Is the Etowah considered USACOE property?

Thread starter #1

Josey

Senior Member
Does the Corps Of Engineers own the Etowah River starting several miles below Allatoona? Anyone ever see signs or the red-banded trees along the river in that area?
 
I've not seen any signs around Euharlee or Cartersville. There are a lot of different property owners that have their property posted. Not sure who owns the river.
 
Thread starter #5

Josey

Senior Member
I didn't see any COE markings either. Good to know that I was (apparently) legal. And since I didn't fall off of my SUP, I didn't even have to take apart and dry out my Glock when I got home. :D
 

markland

Senior Member
As far as I know Corp land is only around reservoirs and does not extend to river sections. They only manage the lakes themselves.
 

SASS249

Senior Member
The general answer is that the water belongs to the state but the property over which it flows belongs to the landowner. On all but a very few rivers in Georgia this means that the property owner along the river owns to the middle of it.

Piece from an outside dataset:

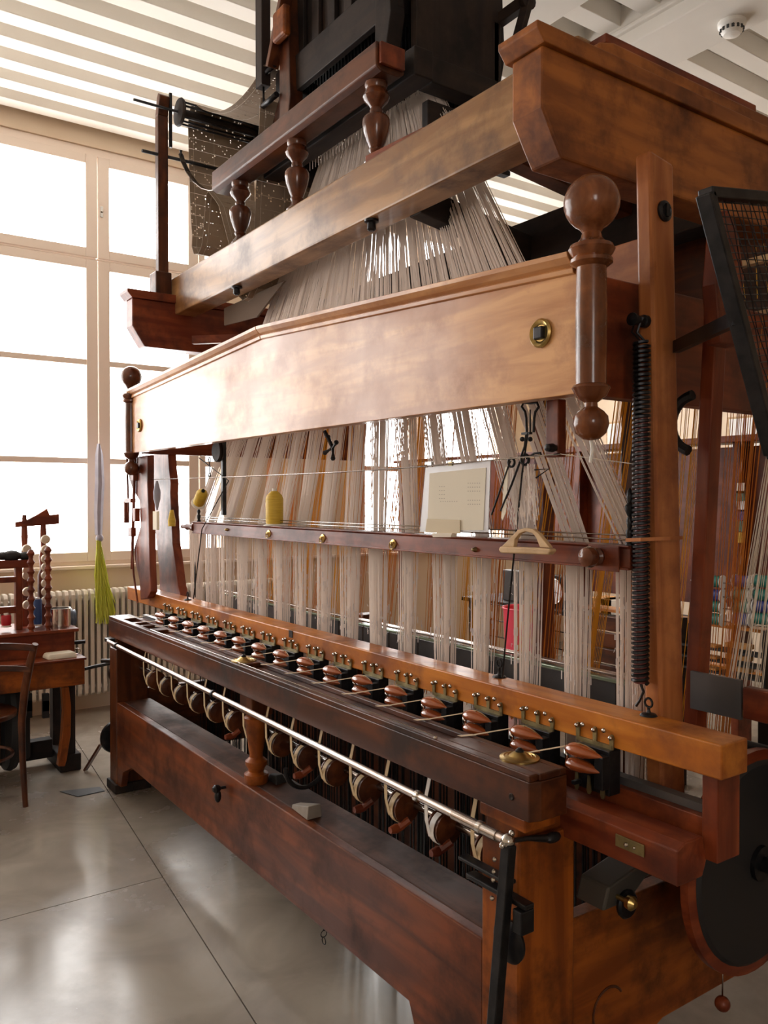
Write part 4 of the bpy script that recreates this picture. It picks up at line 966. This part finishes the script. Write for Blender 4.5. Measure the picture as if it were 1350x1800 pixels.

The COE does not own the Etowah in any sense. They do have regulatory jurisdiction over dredging or filling in the river.

We have very few rivers in Georgia that meet the federal definition of navigable, despite what some people will tell you. It is a much higher bar than being able to float a load of something downstream. This is the reason we have multiple court decisions allowing property owners to restrict access to certain rivers, like the Soque.
 

natureman

Senior Member
The COE owns and manages the land and shoreline surrounding Allatoona as well as the land under the lake. At the various county courthouses the owner is listed at United States of America. You can view the property boundary line at http://www.sam.usace.army.mil/Missi...eline-Management/Maps-and-Zoning-Allocations/

You are correct that they don't own the water in the lake but they do control the water storage capacity as well as charge for water withdraw by city and counties.
 
Thread starter #9

Josey

Senior Member
The general answer is that the water belongs to the state but the property over which it flows belongs to the landowner. On all but a very few rivers in Georgia this means that the property owner along the river owns to the middle of it.

The COE does not own the Etowah in any sense. They do have regulatory jurisdiction over dredging or filling in the river.

We have very few rivers in Georgia that meet the federal definition of navigable, despite what some people will tell you. It is a much higher bar than being able to float a load of something downstream. This is the reason we have multiple court decisions allowing property owners to restrict access to certain rivers, like the Soque.
Oh yeah - I recall a bunch of that junk, from when I paddle whitewater. I haven't followed it for several years, but things got pretty nasty with some property owners back then. At that time, the key phrase was "navigable", which at that time seemed to mean, "able to allow the floating of a barge". Things got quite heated, and at that time the only thing that really mattered was if someone owned land on both sides of the river or creek. In that case, for the most part, the owner could restrict whomever wanted to float through his/her land.

On the topic of USACOE carry ban, there might be some extremely good news forthcoming. For firearms owners in GA who are members of GCO, most of you are now aware that things could finally be looking good for us to be able to carry on most GA lakes, and a bunch of other places.

If you carry a firearm in GA and are not a member of GCO, then you should join. Like right now. Best $21 you could ever spend.
 

todd

Senior Member
Below the dam the property line is almost even with the boatramp at Riverside park. You can see the Red boundary straight across from the ramp on the far bank. Above the lake they own almost to downtown canton, but that's part of the flood control aspect for which the lake was built.
 
The general answer is that the water belongs to the state but the property over which it flows belongs to the landowner. On all but a very few rivers in Georgia this means that the property owner along the river owns to the middle of it.

The COE does not own the Etowah in any sense. They do have regulatory jurisdiction over dredging or filling in the river.

We have very few rivers in Georgia that meet the federal definition of navigable, despite what some people will tell you. It is a much higher bar than being able to float a load of something downstream. This is the reason we have multiple court decisions allowing property owners to restrict access to certain rivers, like the Soque.
Actually, in Georgia, the owner of the bed of the pond or stream own the water over the water as well, subject to downstream riparian rights and government regulation. Riparian rights are a very interesting legal topic.